DATA EXTRACT:
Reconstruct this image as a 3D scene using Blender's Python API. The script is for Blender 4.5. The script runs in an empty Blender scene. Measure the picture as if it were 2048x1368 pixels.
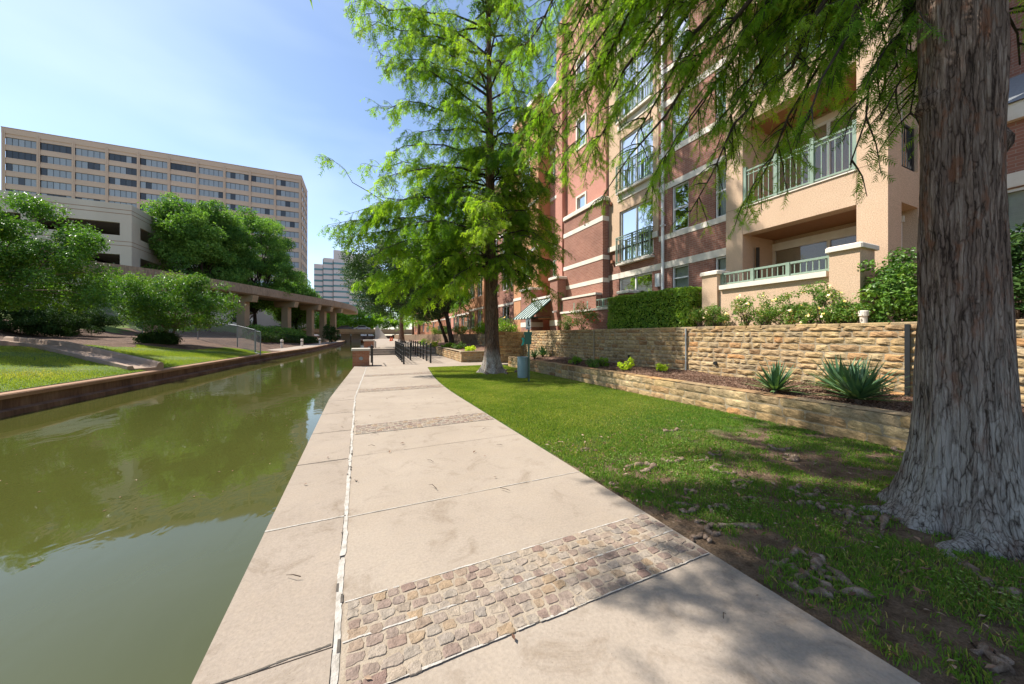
import bpy, math, random
import numpy as np
from mathutils import Vector, Matrix
R = math.radians
rng = np.random.default_rng(7)
random.seed(7)
sc = bpy.context.scene
C = sc.collection

# ------------------------------------------------------------------ survey
# X = metres to the right of the lens, Y = metres along the promenade, Z up from the paving
FP, PX, PY, EYE = 680.0, 1024.0, 670.0, 1.5
TH = math.atan(304.0 / FP)
st, ct = math.sin(TH), math.cos(TH)
def tt(px): return (px - PX) / FP
def dv(px): t = tt(px); return (st + t * ct, ct - t * st)
def fy(px, X): d = dv(px); return X * d[1] / d[0]            # where a sight line meets a wall X = const
def fz(px, py, X): return EYE + (PY - py) / FP * X / dv(px)[0]
def gx(px, Y): d = dv(px); return Y * d[0] / d[1]
def gz(px, py, Y): return EYE + (PY - py) / FP * Y / dv(px)[1]
def at(px, py, k): d = dv(px); return Vector((d[0] * k, d[1] * k, EYE + (PY - py) / FP * k))

# ------------------------------------------------------------------ materials
def new_mat(name):
    m = bpy.data.materials.new(name); m.use_nodes = True
    nt = m.node_tree; nt.nodes.clear()
    out = nt.nodes.new('ShaderNodeOutputMaterial'); b = nt.nodes.new('ShaderNodeBsdfPrincipled')
    nt.links.new(b.outputs[0], out.inputs[0])
    return m, nt, b, out
def N(nt, t, **kw):
    n = nt.nodes.new(t)
    for k, v in kw.items(): setattr(n, k, v)
    return n
def ramp(nt, fac, cols, lo=.3, hi=.7):
    r = N(nt, 'ShaderNodeValToRGB'); e = r.color_ramp.elements
    n = len(cols)
    while len(e) < n: e.new(.5)
    for i, c in enumerate(cols):
        e[i].position = lo + (hi - lo) * i / max(1, n - 1); e[i].color = (*c, 1)
    nt.links.new(fac, r.inputs[0]); return r.outputs[0]
def coords(nt, stretch=(1, 1, 1)):
    g = N(nt, 'ShaderNodeNewGeometry'); mp = N(nt, 'ShaderNodeMapping'); mp.inputs['Scale'].default_value = stretch
    nt.links.new(g.outputs['Position'], mp.inputs[0]); return mp.outputs[0]
def noise(nt, vec, scale, detail=5, rough=.6, dist=0):
    n = N(nt, 'ShaderNodeTexNoise'); n.inputs['Scale'].default_value = scale; n.inputs['Detail'].default_value = detail
    n.inputs['Roughness'].default_value = rough; n.inputs['Distortion'].default_value = dist
    nt.links.new(vec, n.inputs['Vector']); return n.outputs[0]
def mixc(nt, fac, a, b, mode='MIX'):
    m = N(nt, 'ShaderNodeMix', data_type='RGBA', blend_type=mode)
    for s, v in ((0, fac), (6, a), (7, b)):
        if isinstance(v, (int, float)): m.inputs[s].default_value = v
        elif isinstance(v, tuple): m.inputs[s].default_value = (*v, 1) if len(v) == 3 else v
        else: nt.links.new(v, m.inputs[s])
    return m.outputs[2]
def bump(nt, b, h, strength, dist=.02):
    n = N(nt, 'ShaderNodeBump'); n.inputs['Strength'].default_value = strength; n.inputs['Distance'].default_value = dist
    nt.links.new(h, n.inputs['Height']); nt.links.new(n.outputs[0], b.inputs['Normal'])
def M(name, cols, scale=3, rough=.8, bmp=0, bscale=None, stretch=(1, 1, 1), spec=.3, metal=0, fine=None, dist=.02, lo=.3, hi=.7, detail=6):
    m, nt, b, o = new_mat(name)
    v = coords(nt, stretch)
    if len(cols) == 1: cols = [tuple(c * .9 for c in cols[0]), tuple(min(1, c * 1.1) for c in cols[0])]
    c = ramp(nt, noise(nt, v, scale, detail), cols, lo, hi)
    if fine:
        f = ramp(nt, noise(nt, v, fine, 3), [(.72,) * 3, (1.15,) * 3], .35, .65)
        c = mixc(nt, 1, c, f, 'MULTIPLY')
    nt.links.new(c, b.inputs['Base Color'])
    b.inputs['Roughness'].default_value = rough; b.inputs['Specular IOR Level'].default_value = spec; b.inputs['Metallic'].default_value = metal
    if bmp: bump(nt, b, noise(nt, v, bscale or scale * 6, 6), bmp, dist)
    return m
def tinted(name, cols, rough=.75, bmp=.3, bscale=40, spec=.3, nscale=14, dist=.02, amount=.35):
    """colour picked per stone / blade / leaf from the face attribute 'tint'"""
    m, nt, b, o = new_mat(name)
    a = N(nt, 'ShaderNodeAttribute', attribute_name='tint')
    v = coords(nt)
    c = ramp(nt, a.outputs['Fac'], cols, 0, 1)
    f = ramp(nt, noise(nt, v, nscale, 6, .65), [(1 - amount,) * 3, (1 + amount * .6,) * 3], .3, .7)
    c = mixc(nt, 1, c, f, 'MULTIPLY')
    nt.links.new(c, b.inputs['Base Color']); b.inputs['Roughness'].default_value = rough; b.inputs['Specular IOR Level'].default_value = spec
    if bmp: bump(nt, b, noise(nt, v, bscale, 6), bmp, dist)
    return m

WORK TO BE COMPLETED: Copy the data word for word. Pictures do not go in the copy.

RESPONSE FOR THIS EXERCISE:
Reconstruct this image as a 3D scene using Blender's Python API. The script is for Blender 4.5. The script runs in an empty Blender scene. Measure the picture as if it were 2048x1368 pixels.
import bpy, math, random
import numpy as np
from mathutils import Vector, Matrix
R = math.radians
rng = np.random.default_rng(7)
random.seed(7)
sc = bpy.context.scene
C = sc.collection

# ------------------------------------------------------------------ survey
# X = metres to the right of the lens, Y = metres along the promenade, Z up from the paving
FP, PX, PY, EYE = 680.0, 1024.0, 670.0, 1.5
TH = math.atan(304.0 / FP)
st, ct = math.sin(TH), math.cos(TH)
def tt(px): return (px - PX) / FP
def dv(px): t = tt(px); return (st + t * ct, ct - t * st)
def fy(px, X): d = dv(px); return X * d[1] / d[0]            # where a sight line meets a wall X = const
def fz(px, py, X): return EYE + (PY - py) / FP * X / dv(px)[0]
def gx(px, Y): d = dv(px); return Y * d[0] / d[1]
def gz(px, py, Y): return EYE + (PY - py) / FP * Y / dv(px)[1]
def at(px, py, k): d = dv(px); return Vector((d[0] * k, d[1] * k, EYE + (PY - py) / FP * k))

# ------------------------------------------------------------------ materials
def new_mat(name):
    m = bpy.data.materials.new(name); m.use_nodes = True
    nt = m.node_tree; nt.nodes.clear()
    out = nt.nodes.new('ShaderNodeOutputMaterial'); b = nt.nodes.new('ShaderNodeBsdfPrincipled')
    nt.links.new(b.outputs[0], out.inputs[0])
    return m, nt, b, out
def N(nt, t, **kw):
    n = nt.nodes.new(t)
    for k, v in kw.items(): setattr(n, k, v)
    return n
def ramp(nt, fac, cols, lo=.3, hi=.7):
    r = N(nt, 'ShaderNodeValToRGB'); e = r.color_ramp.elements
    n = len(cols)
    while len(e) < n: e.new(.5)
    for i, c in enumerate(cols):
        e[i].position = lo + (hi - lo) * i / max(1, n - 1); e[i].color = (*c, 1)
    nt.links.new(fac, r.inputs[0]); return r.outputs[0]
def coords(nt, stretch=(1, 1, 1)):
    g = N(nt, 'ShaderNodeNewGeometry'); mp = N(nt, 'ShaderNodeMapping'); mp.inputs['Scale'].default_value = stretch
    nt.links.new(g.outputs['Position'], mp.inputs[0]); return mp.outputs[0]
def noise(nt, vec, scale, detail=5, rough=.6, dist=0):
    n = N(nt, 'ShaderNodeTexNoise'); n.inputs['Scale'].default_value = scale; n.inputs['Detail'].default_value = detail
    n.inputs['Roughness'].default_value = rough; n.inputs['Distortion'].default_value = dist
    nt.links.new(vec, n.inputs['Vector']); return n.outputs[0]
def mixc(nt, fac, a, b, mode='MIX'):
    m = N(nt, 'ShaderNodeMix', data_type='RGBA', blend_type=mode)
    for s, v in ((0, fac), (6, a), (7, b)):
        if isinstance(v, (int, float)): m.inputs[s].default_value = v
        elif isinstance(v, tuple): m.inputs[s].default_value = (*v, 1) if len(v) == 3 else v
        else: nt.links.new(v, m.inputs[s])
    return m.outputs[2]
def bump(nt, b, h, strength, dist=.02):
    n = N(nt, 'ShaderNodeBump'); n.inputs['Strength'].default_value = strength; n.inputs['Distance'].default_value = dist
    nt.links.new(h, n.inputs['Height']); nt.links.new(n.outputs[0], b.inputs['Normal'])
def M(name, cols, scale=3, rough=.8, bmp=0, bscale=None, stretch=(1, 1, 1), spec=.3, metal=0, fine=None, dist=.02, lo=.3, hi=.7, detail=6):
    m, nt, b, o = new_mat(name)
    v = coords(nt, stretch)
    if len(cols) == 1: cols = [tuple(c * .9 for c in cols[0]), tuple(min(1, c * 1.1) for c in cols[0])]
    c = ramp(nt, noise(nt, v, scale, detail), cols, lo, hi)
    if fine:
        f = ramp(nt, noise(nt, v, fine, 3), [(.72,) * 3, (1.15,) * 3], .35, .65)
        c = mixc(nt, 1, c, f, 'MULTIPLY')
    nt.links.new(c, b.inputs['Base Color'])
    b.inputs['Roughness'].default_value = rough; b.inputs['Specular IOR Level'].default_value = spec; b.inputs['Metallic'].default_value = metal
    if bmp: bump(nt, b, noise(nt, v, bscale or scale * 6, 6), bmp, dist)
    return m
def tinted(name, cols, rough=.75, bmp=.3, bscale=40, spec=.3, nscale=14, dist=.02, amount=.35):
    """colour picked per stone / blade / leaf from the face attribute 'tint'"""
    m, nt, b, o = new_mat(name)
    a = N(nt, 'ShaderNodeAttribute', attribute_name='tint')
    v = coords(nt)
    c = ramp(nt, a.outputs['Fac'], cols, 0, 1)
    f = ramp(nt, noise(nt, v, nscale, 6, .65), [(1 - amount,) * 3, (1 + amount * .6,) * 3], .3, .7)
    c = mixc(nt, 1, c, f, 'MULTIPLY')
    nt.links.new(c, b.inputs['Base Color']); b.inputs['Roughness'].default_value = rough; b.inputs['Specular IOR Level'].default_value = spec
    if bmp: bump(nt, b, noise(nt, v, bscale, 6), bmp, dist)
    return m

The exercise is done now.